Job
Extract each line bearing the word "soffit".

Given data
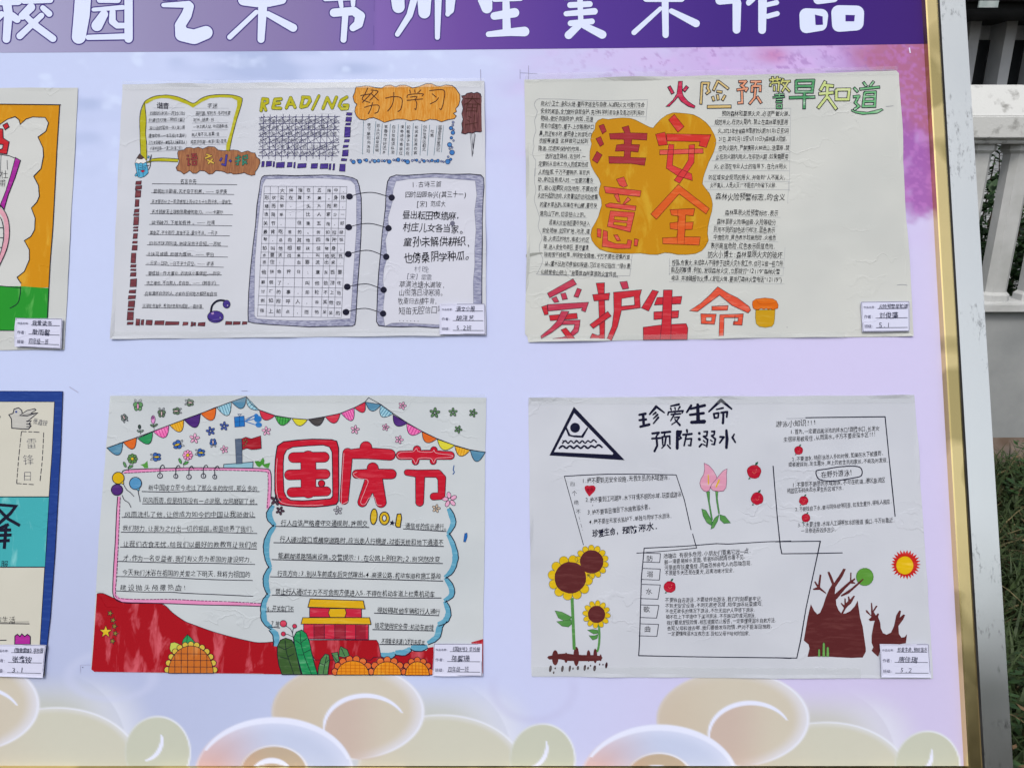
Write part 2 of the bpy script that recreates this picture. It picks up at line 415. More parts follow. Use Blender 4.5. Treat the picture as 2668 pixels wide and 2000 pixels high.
# ------------------------------------------------------------ balustrade beyond the board
FY = 3.6
bal = empty('balustrade', (float(V(2600, 1223, FY)[0]), FY, 0), 'white concrete balustrade with a stained top rail on a grey plinth, behind the steel post', 'balustrade')
X0, X1 = -4.5, 7.5
zt, zc, zb, zr, zk, zp = [float(V(2620, y, FY)[2]) for y in (215, 300, 360, 374, 792, 816)]
zf = float(V(2620, 1150, FY)[2])
def extr(name, prof, mat, parent, x0=X0, x1=X1, bev=0):
    n = len(prof); vs = [(x0, y, z) for y, z in prof] + [(x1, y, z) for y, z in prof]
    fs = [tuple(range(n)), tuple(range(2 * n - 1, n - 1, -1))] + [(i, i + n, (i + 1) % n + n, (i + 1) % n) for i in range(n)]
    o = mesh(name, vs, fs, [mat], None, parent); bm = bmesh.new(); bm.from_mesh(o.data); bmesh.ops.recalc_face_normals(bm, faces=bm.faces)
    if bev: bmesh.ops.bevel(bm, geom=bm.edges, offset=bev, segments=2, affect='EDGES')
    bm.to_mesh(o.data); bm.free(); return o
extr('top_rail', [(FY + .11, zt), (FY + .01, zc + .005), (FY, zc - .004), (FY, zb), (FY + .03, zb - .002), (FY + .03, zr), (FY + .24, zr), (FY + .24, zt)], M_rail, bal, bev=.004)
extr('bottom_rail', [(FY + .02, zp), (FY + .02, zk - .006), (FY + .05, zk), (FY + .22, zk), (FY + .22, zp)], M_conc, bal, bev=.004)
extr('plinth', [(FY + .06, zf), (FY + .06, zp), (FY + .20, zp), (FY + .20, zf)], M_plinth, bal)
extr('plinth_foot', [(FY + .06, -.1), (FY + .06, zf), (FY + .20, zf), (FY + .20, -.1)], M_plinthfoot, bal)
def baluster_mesh():
    # square post with chamfered corners, a small neck at each end
    h = zr - zk; bm = bmesh.new(); rings = []
    for z, s in ((0, .068), (.03, .068), (.045, .054), (h - .045, .054), (h - .03, .068), (h, .068)):
        c = s * .55; rings.append([bm.verts.new((x, y, z)) for x, y in ((-s, -c), (-c, -s), (c, -s), (s, -c), (s, c), (c, s), (-c, s), (-s, c))])
    for a, b in zip(rings, rings[1:]):
        for i in range(8): bm.faces.new((a[i], a[(i + 1) % 8], b[(i + 1) % 8], b[i]))
    bm.faces.new(rings[0][::-1]); bm.faces.new(rings[-1]); me = bpy.data.meshes.new('baluster'); bm.to_mesh(me); bm.free(); me.materials.append(M_conc); return me
bmsh = baluster_mesh()
bx1 = float(V(2624, 580, FY + .11)[0]); bx0 = float(V(2553, 480, FY + .11)[0]); step = .20
k = 0
for i in range(-22, 26):
    x = bx1 + i * step
    if x < -3.5 or x > 6.8: continue
    o = bpy.data.objects.new('baluster', bmsh); COL.objects.link(o); o.parent = bal
    o.location = (x - bal.location.x, FY + .125 - bal.location.y, zk - bal.location.z)

# ------------------------------------------------------------ building far behind
BYD = 9.0
bld = empty('school_building', (float(V(2600, 900, BYD)[0]), BYD, 0), 'pale building with dark tall windows and a dark overhanging soffit beyond the balustrade', 'building')
bz = lambda y: float(V(2600, y, BYD)[2])
wall = wbox('wall', 1.5, 11.5, BYD + .5, BYD + 3, 0, bz(-300), M_wallw, bld)
for i in range(20):
    xx = float(V(2542, 150, BYD)[0]) + (i - 6) * .41
    if xx < 1.6: continue
    wbox('column', xx, xx + .12, BYD + .2, BYD + .499, 0, bz(45), M_wallw, bld)
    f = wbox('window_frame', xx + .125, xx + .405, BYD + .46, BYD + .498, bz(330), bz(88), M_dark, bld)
    wbox('pane', xx + .14, xx + .39, BYD + .452, BYD + .459, bz(320), bz(92), M_glass, f)
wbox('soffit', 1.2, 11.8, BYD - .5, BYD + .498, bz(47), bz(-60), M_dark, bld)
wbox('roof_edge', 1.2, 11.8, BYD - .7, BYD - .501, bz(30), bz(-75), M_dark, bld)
M_lamp = noisemat('pale_vent_panel', (.30, .36, .36), (.42, .47, .47), 12, .6)
vbox('vent_panel', 2553, 2, 2600, 20, BYD - .73, .02, M_lamp, bld)

# ------------------------------------------------------------ greenery
def blades(n, xr, yr, hmin, hmax, z=0., seed=3, wid=.006):
    rnd = random.Random(seed); vs = []; fs = []; mi = []
    for _ in range(n):
        x = rnd.uniform(*xr); y = rnd.uniform(*yr); h = rnd.uniform(hmin, hmax) * (.6 + .8 * abs(noise.noise((x * 2.5, y * 2.5, 2.)))); a = rnd.uniform(0, 6.28); ln = rnd.uniform(.35, 1.5); w_ = wid * rnd.uniform(.6, 1.4)
        dx, dy = math.cos(a), math.sin(a); nx, ny = -dy * w_, dx * w_; b = len(vs); m = 4
        for j in range(m + 1):
            t = j / m; ww = (1 - t * t) ; r = ln * h * t * t * .8; zz = z + h * (t - .45 * ln * t * t * .8)
            vs += [(x + dx * r + nx * ww, y + dy * r + ny * ww, zz), (x + dx * r - nx * ww, y + dy * r - ny * ww, zz)]
        dr = 1 if rnd.random() < .1 else 0
        for j in range(m): fs.append((b + 2 * j, b + 2 * j + 1, b + 2 * j + 3, b + 2 * j + 2)); mi.append(dr)
    return vs, fs, mi
v_, f_, m_ = blades(17000, (.6, 4.2), (1.45, 3.60), .10, .36, 0, wid=.006)
tag(mesh('grass', v_, f_, [M_grass, M_dry], m_, None, True), 'long dark green grass covering the bed at the foot of the plinth', 'grass', kind='stuff')
v_, f_, m_ = blades(5000, (-3, .6), (1.9, 3.6), .12, .28, 0, 5)
tag(mesh('grass', v_, f_, [M_grass, M_dry], m_, None, True), 'dark green grass hidden behind the display board', 'grass', kind='stuff')
def cover(n, xr, yr, seed):
    rnd = random.Random(seed); vs = []; fs = []; mi = []
    for _ in range(n):
        x = rnd.uniform(*xr); y = rnd.uniform(*yr)
        if noise.noise((x * 3.1, y * 3.1, 5.)) < .02: continue
        c = Vector((x, y, rnd.uniform(.03, .2))); a = rnd.uniform(0, 6.28); s = rnd.uniform(.010, .026); d = Vector((math.cos(a), math.sin(a), rnd.uniform(-.3, .5))) * s; u = Vector((-math.sin(a), math.cos(a), rnd.uniform(-.3, .3))) * s * .45
        b = len(vs); vs += [c - d, c + u, c + d, c - u]; fs.append((b, b + 1, b + 2, b + 3)); mi.append(1 if rnd.random() < .12 else 0)
    return tag(mesh('ground_cover', vs, fs, [M_leaf, M_litter], mi), 'small broad leaves and dead leaf litter low between the grass blades', 'ground cover', kind='stuff')
M_litter = noisemat('leaf_litter', (.10, .06, .03), (.20, .13, .07), 20, .8)
cover(24000, (.7, 4.2), (1.45, 3.6), 31)
def shrub(x, y, r, h, label, seed, z=0., n=900, grp=None):
    rnd = random.Random(seed); e = empty('shrub', (x, y, z), label, 'shrub', grp); vs = []; fs = []
    for _ in range(n):
        a = rnd.uniform(0, 6.28); rr = r * math.sqrt(rnd.random()); zz = z + h * (.15 + .85 * rnd.random()); k_ = 1 - .5 * ((zz - z) / h) ** 2
        c = Vector((x + rr * k_ * math.cos(a), y + rr * k_ * math.sin(a), zz)); d = Vector((rnd.gauss(0, 1), rnd.gauss(0, 1), rnd.gauss(0, .6))).normalized(); s = rnd.uniform(.035, .08)
        u = d.cross(Vector((0, 0, 1))).normalized() * s * .38; b = len(vs); vs += [c, c + d * s * .5 + u, c + d * s, c + d * s * .5 - u]; fs.append((b, b + 1, b + 2, b + 3))
    mesh('foliage', vs, fs, [M_leaf], None, e)
    st = []; sf = []
    for q in range(5):
        a = rnd.uniform(0, 6.28); b = len(st); tx, ty = x + math.cos(a) * r * .5, y + math.sin(a) * r * .5
        for (px, py, pz, w_) in ((x, y, z, .012), (tx, ty, z + h * .8, .005)):
            st += [(px - w_, py, pz), (px, py + w_, pz), (px + w_, py, pz), (px, py - w_, pz)]
        for i in range(4): sf.append((b + i, b + (i + 1) % 4, b + 4 + (i + 1) % 4, b + 4 + i))
    mesh('stem', st, sf, [M_soil], None, e)
zz_ = lambda y, Y: float(V(2600, y, Y)[2])
for i, (px, Yd, r, h, lb) in enumerate([(2560, 4.6, .45, 1.5, 'dark shrub seen through the balusters next to the steel post'), (2640, 4.8, .5, 1.2, 'dark shrub seen through the balusters at the photo edge'),
        (2545, 6.5, .5, 2.0, 'leafy bush peeking over the rail beside the steel post'), (2650, 6.8, .55, 2.05, 'leafy bush peeking over the rail at the photo edge'),
        (2720, 5.4, .5, 1.7, 'dark shrub behind the balustrade just outside the right edge')]):
    shrub(float(V(px, 600, Yd)[0]), Yd, r, h, lb, 20 + i, 0., 1500)
M_stone = noisemat('brown_stone', (.10, .07, .05), (.20, .15, .12), 9, .9)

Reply
bld = empty('school_building', (float(V(2600, 900, BYD)[0]), BYD, 0), 'pale building with dark tall windows and a dark overhanging soffit beyond the balustrade', 'building')
wbox('soffit', 1.2, 11.8, BYD - .5, BYD + .498, bz(47), bz(-60), M_dark, bld)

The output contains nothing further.